Please pay close attention to the following. The advice above is given in a general sense, without me having access to your specific gun. It might very well NOT happen, and with some inletting and fitting everything will line up perfectly, but I have had rifles cross my bench where, when the basic swap of parts was done, things simply didn't line up or something else entirely (for instance, the set triggers not reliably tripping the new lock) cropped up. If you have mechanical and particularly gun repair experience, most likely you can recognize and fix issues like this. If you don't, you may find yourself in possession of over $200 in replacement parts and a rifle that is unshootable for one reason or another. Pedersoli has made several versions of this basic Pennsylvania model over several decades, and there have been changes to them over the years, so it should NEVER be assumed that you'll have a cut-and-dried "remove this, install that, go shoot" experience in modifying one of these guns. Pedersoli has always built their Pennsylvanias with swaps from flint to percussion (or vice-versa) in mind, and in fact Dixie sells "conversion kits" consisting of a lock and either percussion drum and nipple or vent liner, for just this purpose, but both Pedersoli and Dixie stress the need for the work to be performed by someone familiar with the process and able to remedy problems that arise -- in their words, a gunsmith.
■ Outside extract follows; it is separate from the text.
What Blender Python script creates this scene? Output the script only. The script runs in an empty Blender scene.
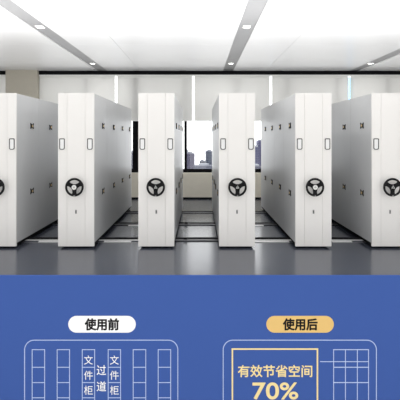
import bpy, bmesh, math
from mathutils import Vector, Matrix
PI = math.pi
S = bpy.context.scene
col = S.collection

# ---------------------------------------------------------------- camera
F = 428.0            # focal length in pixels of a 400 px frame
EYE = 1.687
YF = 6.54            # distance of the cabinet fronts
cam_d = bpy.data.cameras.new('camera'); cam = bpy.data.objects.new('camera', cam_d); col.objects.link(cam)
cam_d.sensor_width = 36; cam_d.lens = F / 400 * 36
cam_d.shift_x = 0.0025; cam_d.shift_y = -0.155
cam_d.clip_start = 0.05; cam_d.clip_end = 4000
cam.location = (0, 0, EYE); cam.rotation_euler = (PI / 2, 0, 0)
S.camera = cam

# ---------------------------------------------------------------- world, light, exposure
W = bpy.data.worlds.new('overcast_sky'); S.world = W; W.use_nodes = True
W.node_tree.nodes['Background'].inputs[0].default_value = (1.0, 0.995, 0.985, 1)
# overcast sky, brightest on the side the windows face (+Y)
_t = W.node_tree.nodes.new('ShaderNodeTexCoord'); _s = W.node_tree.nodes.new('ShaderNodeSeparateXYZ'); _m = W.node_tree.nodes.new('ShaderNodeMapRange')
_m.interpolation_type = 'SMOOTHSTEP'
_m.inputs['From Min'].default_value = 0.0; _m.inputs['From Max'].default_value = 0.7; _m.inputs['To Min'].default_value = 1.36; _m.inputs['To Max'].default_value = 3.0
W.node_tree.links.new(_t.outputs['Generated'], _s.inputs[0]); W.node_tree.links.new(_s.outputs['Y'], _m.inputs['Value'])
W.node_tree.links.new(_m.outputs[0], W.node_tree.nodes['Background'].inputs[1])

def area(name, loc, rot, sx, sy, power, color=(1, 1, 1)):
    l = bpy.data.lights.new(name, 'AREA'); l.shape = 'RECTANGLE'; l.size = sx; l.size_y = sy; l.energy = power; l.color = color
    o = bpy.data.objects.new(name, l); col.objects.link(o); o.location = loc; o.rotation_euler = rot
    return o
area('added_ceiling_fill', (0, 6.0, 2.50), (PI, 0, 0), 12, 1.6, 235, (1, 1, 1))  # added fill without a fixture, washes the near ceiling towards white
area('added_ceiling_fill', (0, 9.2, 2.50), (PI, 0, 0), 12, 4.2, 60, (1, 1, 1))  # second added fill, no fixture, lifts the ceiling above the cabinets

S.view_settings.view_transform = 'Standard'; S.view_settings.look = 'None'
S.view_settings.exposure = 0.0; S.view_settings.gamma = 1.0; S.view_settings.use_curve_mapping = False

# ---------------------------------------------------------------- materials
def mat(name, c, rough=0.5, metal=0.0, spec=0.5, noise=0.0, nscale=20, emit=None, strength=1, bump=0.0, coat=0.0):
    m = bpy.data.materials.new(name); m.use_nodes = True
    nt = m.node_tree; b = nt.nodes['Principled BSDF']
    b.inputs['Base Color'].default_value = (*c, 1); b.inputs['Roughness'].default_value = rough
    b.inputs['Metallic'].default_value = metal; b.inputs['Specular IOR Level'].default_value = spec
    b.inputs['Coat Weight'].default_value = coat
    if noise or bump:
        tc = nt.nodes.new('ShaderNodeTexCoord'); n = nt.nodes.new('ShaderNodeTexNoise')
        n.inputs['Scale'].default_value = nscale; n.inputs['Detail'].default_value = 4
        nt.links.new(tc.outputs['Object'], n.inputs['Vector'])
        if noise:
            r = nt.nodes.new('ShaderNodeValToRGB')
            r.color_ramp.elements[0].position = 0.3; r.color_ramp.elements[1].position = 0.7
            r.color_ramp.elements[0].color = (*[v * (1 - noise) for v in c], 1)
            r.color_ramp.elements[1].color = (*[min(1, v * (1 + noise)) for v in c], 1)
            nt.links.new(n.outputs['Fac'], r.inputs['Fac']); nt.links.new(r.outputs['Color'], b.inputs['Base Color'])
        if bump:
            bp = nt.nodes.new('ShaderNodeBump'); bp.inputs['Strength'].default_value = bump; bp.inputs['Distance'].default_value = 0.01
            nt.links.new(n.outputs['Fac'], bp.inputs['Height']); nt.links.new(bp.outputs['Normal'], b.inputs['Normal'])
    if emit:
        b.inputs['Emission Color'].default_value = (*emit, 1); b.inputs['Emission Strength'].default_value = strength
    return m

M = dict(
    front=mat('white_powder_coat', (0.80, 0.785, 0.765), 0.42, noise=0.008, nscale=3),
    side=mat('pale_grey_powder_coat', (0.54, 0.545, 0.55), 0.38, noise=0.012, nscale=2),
    base=mat('black_base_steel', (0.008, 0.008, 0.009), 0.8, noise=0.1, spec=0.1),
    black=mat('black_plastic', (0.007, 0.007, 0.008), 0.5, noise=0.05, spec=0.12),
    rim=mat('black_rubber', (0.006, 0.006, 0.007), 0.5, noise=0.05, spec=0.2),
    silver=mat('brushed_silver', (0.72, 0.72, 0.70), 0.35, 0.3, noise=0.04),
    grey=mat('grey_metal', (0.28, 0.28, 0.28), 0.4, 0.5, noise=0.05),
    gold=mat('brass', (0.70, 0.52, 0.26), 0.35, 0.6, noise=0.05),
    card=mat('white_card', (0.86, 0.86, 0.86), 0.6, noise=0.01),
    outline=mat('dark_card_frame', (0.03, 0.03, 0.033), 0.4, noise=0.05),
    floor=mat('grey_epoxy', (0.050, 0.056, 0.074), 0.2, noise=0.03, nscale=1.5, spec=0.5),
    wall=mat('warm_plaster', (0.62, 0.60, 0.55), 0.7, noise=0.02, nscale=8),
    sill=mat('beige_plaster', (0.84, 0.79, 0.67), 0.7, noise=0.02, nscale=8),
    column=mat('beige_column_paint', (0.46, 0.43, 0.365), 0.65, noise=0.02, nscale=8),
    ceil=mat('white_gloss_panel', (0.80, 0.80, 0.805), 0.2, noise=0.005, nscale=2, spec=0.35),
    channel=mat('grey_channel', (0.24, 0.24, 0.243), 0.45, noise=0.03),
    dark=mat('black_aluminium', (0.005, 0.005, 0.006), 0.8, noise=0.05, spec=0.1),
    track=mat('white_track', (0.82, 0.82, 0.80), 0.5, noise=0.01),
    steel=mat('rail_steel', (0.25, 0.25, 0.26), 0.3, 1.0, noise=0.03),
    plate=mat('zinc_plate_and_bar_reflection', (0.86, 0.86, 0.85), 0.32, 0.35, noise=0.03),
    blue=mat('printed_blue', (0.051, 0.110, 0.372), 0.75, noise=0.01, nscale=2, spec=0.15),
    white=mat('printed_white', (0.98, 0.98, 0.98), 0.7, noise=0.005, spec=0.15),
    line=mat('printed_pale_blue_line', (0.50, 0.60, 0.86), 0.7, noise=0.005, spec=0.15),
    ink=mat('printed_black', (0.008, 0.008, 0.009), 0.7, noise=0.02, spec=0.15),
    yellow=mat('printed_gold', (0.80, 0.54, 0.20), 0.7, noise=0.005, spec=0.15),
    pale=mat('printed_pale_gold', (0.93, 0.75, 0.37), 0.7, noise=0.005, spec=0.15),
    lamp=mat('spotlight_lens', (0.9, 0.9, 0.9), 0.3, emit=(1, 1, 0.97), strength=4, noise=0.01),
    ground=mat('hazy_city_ground', (0.42, 0.44, 0.50), 0.9, noise=0.15, nscale=0.02),
)

def blind_material():
    m = bpy.data.materials.new('roller_blind_fabric'); m.use_nodes = True; nt = m.node_tree
    b = nt.nodes['Principled BSDF']; out = nt.nodes['Material Output']
    n = nt.nodes.new('ShaderNodeTexNoise'); n.inputs['Scale'].default_value = 60
    r = nt.nodes.new('ShaderNodeValToRGB')
    r.color_ramp.elements[0].color = (0.62, 0.62, 0.61, 1); r.color_ramp.elements[1].color = (0.66, 0.66, 0.65, 1)
    nt.links.new(n.outputs['Fac'], r.inputs['Fac']); nt.links.new(r.outputs['Color'], b.inputs['Base Color'])
    b.inputs['Roughness'].default_value = 0.8
    t = nt.nodes.new('ShaderNodeBsdfTranslucent'); t.inputs['Color'].default_value = (0.90, 0.89, 0.865, 1)
    mx = nt.nodes.new('ShaderNodeMixShader'); mx.inputs[0].default_value = 0.40
    nt.links.new(b.outputs[0], mx.inputs[1]); nt.links.new(t.outputs[0], mx.inputs[2]); nt.links.new(mx.outputs[0], out.inputs['Surface'])
    return m
M['blind'] = blind_material()

def glass_material(name, c):
    m = bpy.data.materials.new(name); m.use_nodes = True; nt = m.node_tree
    out = nt.nodes['Material Output']; nt.nodes.remove(nt.nodes['Principled BSDF'])
    t = nt.nodes.new('ShaderNodeBsdfTransparent'); t.inputs[0].default_value = (*c, 1)
    g = nt.nodes.new('ShaderNodeBsdfGlossy'); g.inputs['Roughness'].default_value = 0.02
    mx = nt.nodes.new('ShaderNodeMixShader'); mx.inputs[0].default_value = 0.06
    nt.links.new(t.outputs[0], mx.inputs[1]); nt.links.new(g.outputs[0], mx.inputs[2]); nt.links.new(mx.outputs[0], out.inputs['Surface'])
    return m
M['glass'] = glass_material('window_glass', (0.97, 0.98, 0.99))
M['blueglass'] = glass_material('blue_tinted_glass', (0.60, 0.82, 0.96))

def facade(name, wall, pane, sx, sz):
    m = bpy.data.materials.new(name); m.use_nodes = True; nt = m.node_tree; b = nt.nodes['Principled BSDF']
    tc = nt.nodes.new('ShaderNodeTexCoord'); sp = nt.nodes.new('ShaderNodeSeparateXYZ'); cb = nt.nodes.new('ShaderNodeCombineXYZ')
    ad = nt.nodes.new('ShaderNodeMath'); ad.operation = 'ADD'
    nt.links.new(tc.outputs['Object'], sp.inputs[0])
    nt.links.new(sp.outputs['X'], ad.inputs[0]); nt.links.new(sp.outputs['Y'], ad.inputs[1])
    nt.links.new(ad.outputs[0], cb.inputs['X']); nt.links.new(sp.outputs['Z'], cb.inputs['Y'])
    k = nt.nodes.new('ShaderNodeTexBrick'); k.offset = 0
    k.inputs['Scale'].default_value = 1; k.inputs['Brick Width'].default_value = sx; k.inputs['Row Height'].default_value = sz
    k.inputs['Mortar Size'].default_value = min(sx, sz) * 0.22
    k.inputs['Color1'].default_value = (*[v * 0.55 for v in pane], 1); k.inputs['Color2'].default_value = (*[v * 0.42 for v in pane], 1); k.inputs['Mortar'].default_value = (*[v * 0.5 for v in wall], 1)
    nt.links.new(cb.outputs[0], k.inputs['Vector']); nt.links.new(k.outputs['Color'], b.inputs['Base Color'])
    b.inputs['Roughness'].default_value = 0.8
    return m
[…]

I believe any competent metalworker is capable of doing this work, but be aware that it may very well be more than just a simple swapping-out of parts.

Depending on what you could reasonably get for your existing gun, selling it, added to the slightly more than $200 for a lock and vent liner, PLUS the time, labor, and potential problems involved, you might be able to justify just selling the gun and buying a flintlock ready to go.

punjab

I most emphatically endorse that last paragraph of Mike's!